>> Start

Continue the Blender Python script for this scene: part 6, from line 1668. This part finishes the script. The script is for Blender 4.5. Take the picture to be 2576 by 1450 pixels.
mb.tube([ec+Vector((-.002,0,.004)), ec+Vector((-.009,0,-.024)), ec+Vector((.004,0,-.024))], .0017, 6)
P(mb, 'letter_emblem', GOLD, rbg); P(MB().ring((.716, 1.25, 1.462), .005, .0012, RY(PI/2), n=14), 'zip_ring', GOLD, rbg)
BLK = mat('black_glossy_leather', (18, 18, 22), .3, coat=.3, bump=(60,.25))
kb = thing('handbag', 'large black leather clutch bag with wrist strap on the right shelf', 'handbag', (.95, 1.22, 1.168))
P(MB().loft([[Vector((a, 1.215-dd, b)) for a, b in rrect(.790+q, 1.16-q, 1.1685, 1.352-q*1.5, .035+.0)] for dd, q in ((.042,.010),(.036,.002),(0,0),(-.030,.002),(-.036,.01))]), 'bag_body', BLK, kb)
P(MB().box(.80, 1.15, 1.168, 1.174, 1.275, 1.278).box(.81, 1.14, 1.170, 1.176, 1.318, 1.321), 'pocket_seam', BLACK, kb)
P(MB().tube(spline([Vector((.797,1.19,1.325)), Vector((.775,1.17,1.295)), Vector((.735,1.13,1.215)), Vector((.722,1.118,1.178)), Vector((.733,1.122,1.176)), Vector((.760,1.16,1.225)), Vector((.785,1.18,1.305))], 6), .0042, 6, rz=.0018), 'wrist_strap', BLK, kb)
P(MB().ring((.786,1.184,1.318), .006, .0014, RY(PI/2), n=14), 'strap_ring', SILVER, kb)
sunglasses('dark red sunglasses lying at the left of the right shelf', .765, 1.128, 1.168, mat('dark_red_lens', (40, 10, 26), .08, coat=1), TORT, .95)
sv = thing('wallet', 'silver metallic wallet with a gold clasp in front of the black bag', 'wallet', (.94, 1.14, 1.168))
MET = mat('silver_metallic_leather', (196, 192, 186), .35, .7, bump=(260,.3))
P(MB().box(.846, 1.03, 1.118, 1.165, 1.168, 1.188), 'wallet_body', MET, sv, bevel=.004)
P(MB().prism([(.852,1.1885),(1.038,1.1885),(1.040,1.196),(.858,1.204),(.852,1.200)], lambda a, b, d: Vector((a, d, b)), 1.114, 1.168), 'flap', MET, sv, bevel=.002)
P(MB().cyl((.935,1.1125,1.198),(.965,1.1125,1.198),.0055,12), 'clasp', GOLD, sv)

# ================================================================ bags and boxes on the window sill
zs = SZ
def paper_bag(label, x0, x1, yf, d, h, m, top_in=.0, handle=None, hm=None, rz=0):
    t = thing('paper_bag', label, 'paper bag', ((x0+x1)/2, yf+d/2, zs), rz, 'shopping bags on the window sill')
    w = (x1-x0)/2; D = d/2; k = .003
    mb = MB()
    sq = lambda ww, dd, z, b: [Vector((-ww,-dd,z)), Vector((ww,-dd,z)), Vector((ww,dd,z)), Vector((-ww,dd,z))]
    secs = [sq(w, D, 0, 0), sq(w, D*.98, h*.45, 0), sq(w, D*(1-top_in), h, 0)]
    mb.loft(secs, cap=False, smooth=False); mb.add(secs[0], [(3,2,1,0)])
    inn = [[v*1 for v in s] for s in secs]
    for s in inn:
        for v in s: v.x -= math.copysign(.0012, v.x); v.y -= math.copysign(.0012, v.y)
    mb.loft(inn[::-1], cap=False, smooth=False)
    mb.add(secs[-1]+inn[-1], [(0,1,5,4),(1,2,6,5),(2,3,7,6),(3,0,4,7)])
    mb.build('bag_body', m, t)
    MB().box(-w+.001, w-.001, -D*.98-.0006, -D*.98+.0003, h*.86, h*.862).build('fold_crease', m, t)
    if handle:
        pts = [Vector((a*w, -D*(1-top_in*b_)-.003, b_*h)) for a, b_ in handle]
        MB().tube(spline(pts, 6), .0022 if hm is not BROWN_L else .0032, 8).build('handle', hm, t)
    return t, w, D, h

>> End

▶ Written instruction:
Write out the data again, exactly and in full.

▶ Result below:
Continue the Blender Python script for this scene: part 6, from line 1668. This part finishes the script. The script is for Blender 4.5. Take the picture to be 2576 by 1450 pixels.
mb.tube([ec+Vector((-.002,0,.004)), ec+Vector((-.009,0,-.024)), ec+Vector((.004,0,-.024))], .0017, 6)
P(mb, 'letter_emblem', GOLD, rbg); P(MB().ring((.716, 1.25, 1.462), .005, .0012, RY(PI/2), n=14), 'zip_ring', GOLD, rbg)
BLK = mat('black_glossy_leather', (18, 18, 22), .3, coat=.3, bump=(60,.25))
kb = thing('handbag', 'large black leather clutch bag with wrist strap on the right shelf', 'handbag', (.95, 1.22, 1.168))
P(MB().loft([[Vector((a, 1.215-dd, b)) for a, b in rrect(.790+q, 1.16-q, 1.1685, 1.352-q*1.5, .035+.0)] for dd, q in ((.042,.010),(.036,.002),(0,0),(-.030,.002),(-.036,.01))]), 'bag_body', BLK, kb)
P(MB().box(.80, 1.15, 1.168, 1.174, 1.275, 1.278).box(.81, 1.14, 1.170, 1.176, 1.318, 1.321), 'pocket_seam', BLACK, kb)
P(MB().tube(spline([Vector((.797,1.19,1.325)), Vector((.775,1.17,1.295)), Vector((.735,1.13,1.215)), Vector((.722,1.118,1.178)), Vector((.733,1.122,1.176)), Vector((.760,1.16,1.225)), Vector((.785,1.18,1.305))], 6), .0042, 6, rz=.0018), 'wrist_strap', BLK, kb)
P(MB().ring((.786,1.184,1.318), .006, .0014, RY(PI/2), n=14), 'strap_ring', SILVER, kb)
sunglasses('dark red sunglasses lying at the left of the right shelf', .765, 1.128, 1.168, mat('dark_red_lens', (40, 10, 26), .08, coat=1), TORT, .95)
sv = thing('wallet', 'silver metallic wallet with a gold clasp in front of the black bag', 'wallet', (.94, 1.14, 1.168))
MET = mat('silver_metallic_leather', (196, 192, 186), .35, .7, bump=(260,.3))
P(MB().box(.846, 1.03, 1.118, 1.165, 1.168, 1.188), 'wallet_body', MET, sv, bevel=.004)
P(MB().prism([(.852,1.1885),(1.038,1.1885),(1.040,1.196),(.858,1.204),(.852,1.200)], lambda a, b, d: Vector((a, d, b)), 1.114, 1.168), 'flap', MET, sv, bevel=.002)
P(MB().cyl((.935,1.1125,1.198),(.965,1.1125,1.198),.0055,12), 'clasp', GOLD, sv)

# ================================================================ bags and boxes on the window sill
zs = SZ
def paper_bag(label, x0, x1, yf, d, h, m, top_in=.0, handle=None, hm=None, rz=0):
    t = thing('paper_bag', label, 'paper bag', ((x0+x1)/2, yf+d/2, zs), rz, 'shopping bags on the window sill')
    w = (x1-x0)/2; D = d/2; k = .003
    mb = MB()
    sq = lambda ww, dd, z, b: [Vector((-ww,-dd,z)), Vector((ww,-dd,z)), Vector((ww,dd,z)), Vector((-ww,dd,z))]
    secs = [sq(w, D, 0, 0), sq(w, D*.98, h*.45, 0), sq(w, D*(1-top_in), h, 0)]
    mb.loft(secs, cap=False, smooth=False); mb.add(secs[0], [(3,2,1,0)])
    inn = [[v*1 for v in s] for s in secs]
    for s in inn:
        for v in s: v.x -= math.copysign(.0012, v.x); v.y -= math.copysign(.0012, v.y)
    mb.loft(inn[::-1], cap=False, smooth=False)
    mb.add(secs[-1]+inn[-1], [(0,1,5,4),(1,2,6,5),(2,3,7,6),(3,0,4,7)])
    mb.build('bag_body', m, t)
    MB().box(-w+.001, w-.001, -D*.98-.0006, -D*.98+.0003, h*.86, h*.862).build('fold_crease', m, t)
    if handle:
        pts = [Vector((a*w, -D*(1-top_in*b_)-.003, b_*h)) for a, b_ in handle]
        MB().tube(spline(pts, 6), .0022 if hm is not BROWN_L else .0032, 8).build('handle', hm, t)
    return t, w, D, h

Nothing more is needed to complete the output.